Thursday, April 9, 2020

“Mother, Behold thy Son.” Meditation by St. Alphonsus

“I behold thee my innocent Mother, enduring also for me so great sufferings; and I see that I, a miserable being, who deserves hell on account of my sins, have not suffered anything for love of thee – I wish to suffer something for thee before I die.”

Jesus, by mouth of the prophet, made lamentation that, when dying on the cross, he went in search of someone to console him, but found none: And I looked for one that would comfort me, and I found none [Ps. 68:21]. The Jews and the Romans, even while he was dying, uttered against him their execrations and blasphemies.

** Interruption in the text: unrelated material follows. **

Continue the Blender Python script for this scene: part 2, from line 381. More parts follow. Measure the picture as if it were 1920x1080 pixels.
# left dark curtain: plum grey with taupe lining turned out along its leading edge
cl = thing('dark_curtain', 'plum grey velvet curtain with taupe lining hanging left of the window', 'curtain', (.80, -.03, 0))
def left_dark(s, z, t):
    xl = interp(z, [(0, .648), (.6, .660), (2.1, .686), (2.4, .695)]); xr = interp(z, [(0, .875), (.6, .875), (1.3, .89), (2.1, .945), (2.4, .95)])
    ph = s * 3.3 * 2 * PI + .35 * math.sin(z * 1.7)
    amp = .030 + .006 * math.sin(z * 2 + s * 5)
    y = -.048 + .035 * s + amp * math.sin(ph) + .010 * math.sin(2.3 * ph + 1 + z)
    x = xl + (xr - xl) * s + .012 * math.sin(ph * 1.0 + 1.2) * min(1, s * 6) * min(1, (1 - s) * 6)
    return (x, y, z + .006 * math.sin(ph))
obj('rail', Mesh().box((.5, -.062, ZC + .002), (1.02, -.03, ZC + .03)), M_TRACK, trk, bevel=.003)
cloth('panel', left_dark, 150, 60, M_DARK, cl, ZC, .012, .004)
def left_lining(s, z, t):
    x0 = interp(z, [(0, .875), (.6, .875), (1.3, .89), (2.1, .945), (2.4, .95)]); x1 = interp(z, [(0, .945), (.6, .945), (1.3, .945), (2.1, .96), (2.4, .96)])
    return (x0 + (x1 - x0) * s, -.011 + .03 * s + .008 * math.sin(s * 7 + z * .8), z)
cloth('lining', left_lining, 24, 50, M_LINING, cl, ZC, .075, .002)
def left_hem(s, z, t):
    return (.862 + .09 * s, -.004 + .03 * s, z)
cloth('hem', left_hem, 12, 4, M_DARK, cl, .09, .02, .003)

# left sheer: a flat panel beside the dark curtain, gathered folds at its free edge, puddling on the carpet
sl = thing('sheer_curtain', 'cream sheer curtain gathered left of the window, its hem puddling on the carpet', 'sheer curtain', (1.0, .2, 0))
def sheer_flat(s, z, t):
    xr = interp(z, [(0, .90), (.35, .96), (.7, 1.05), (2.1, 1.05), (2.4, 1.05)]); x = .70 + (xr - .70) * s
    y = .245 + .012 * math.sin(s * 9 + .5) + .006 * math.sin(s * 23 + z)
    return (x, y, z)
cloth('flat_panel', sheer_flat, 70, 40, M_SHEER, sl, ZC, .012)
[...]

The Most Holy Mary – yes she stood beneath the cross, in order to afford him some relief, had it been in her power to do so; but this afflicted and loving Mother, by the sorrow which she suffered through sympathy with his pains, only added to the affliction of this her Son, who loved her so dearly. 

Bartolome Murillo

St. Bernard says that the pains of Mary all went towards increasing the torments of the Heart of Jesus: “The Mother, being filled with it, the ocean of her sorrow poured itself back upon the Son.” So that the Redeemer, in beholding Mary sorrowing thus, felt his soul pierced more by the sorrows of Mary than by his own; as was revealed to St. Bridget by the Blessed Virgin herself: “He, on beholding me, grieved more for me than for himself.” Whence St. Bernard says, “O good Jesus, great as are Thy bodily sufferings, much more dost Thou suffer in Thy Heart through compassion for Thy Mother.”

What pangs, too, must not those loving Hearts of Jesus and Mary have felt when the moment arrived in which the Son, before breathing his last, had to take his leave of the Mother! Behold what the last words were with which Jesus took leave in this world of Mary: “Mother, behold thy son,” assigning to her John, whom, in his own place, he left her for a son. O Queen of Sorrows, things given as memorials by a beloved son at the hour of his death, how very dear they are, and never do they slip away from the memory of a mother! Oh, bear it in mind that thy Son, who loved thee so dearly, has, in the person of John, left me, a sinner, to thee for a son.
Annibale Carracci

For the love which thou didst bear to Jesus, have compassion on me. I ask thee not the good things of earth; I behold thy Son dying in so great pains for me; I behold thee, my innocent Mother, enduring also for me so great sufferings; and I see that I, a miserable being, who deserves hell on account of my sins, have not suffered anything for love of thee – I wish to suffer something for thee before I die. This is the grace that I ask of thee; and with St. Bonaventure, I say to thee, that if I have offended thee, justice requires that I should have suffering as a chastisement; and if I have been serving thee, it is but reasonable that I should have suffering as a reward: “O Lady, if I have offended thee, wound my heart for justice' sake; if I have served thee, I ask thee for wounds as my recompense.”

Obtain for me, O Mary, a great devotion and a continual remembrance of the Passion of thy Son; and, by that pang which thou didst suffer on beholding him breathe his last upon the cross, obtain for me a good death. Come to my assistance, O my Queen, in that last moment; make me die, loving and pronouncing the sacred names of Jesus and Mary.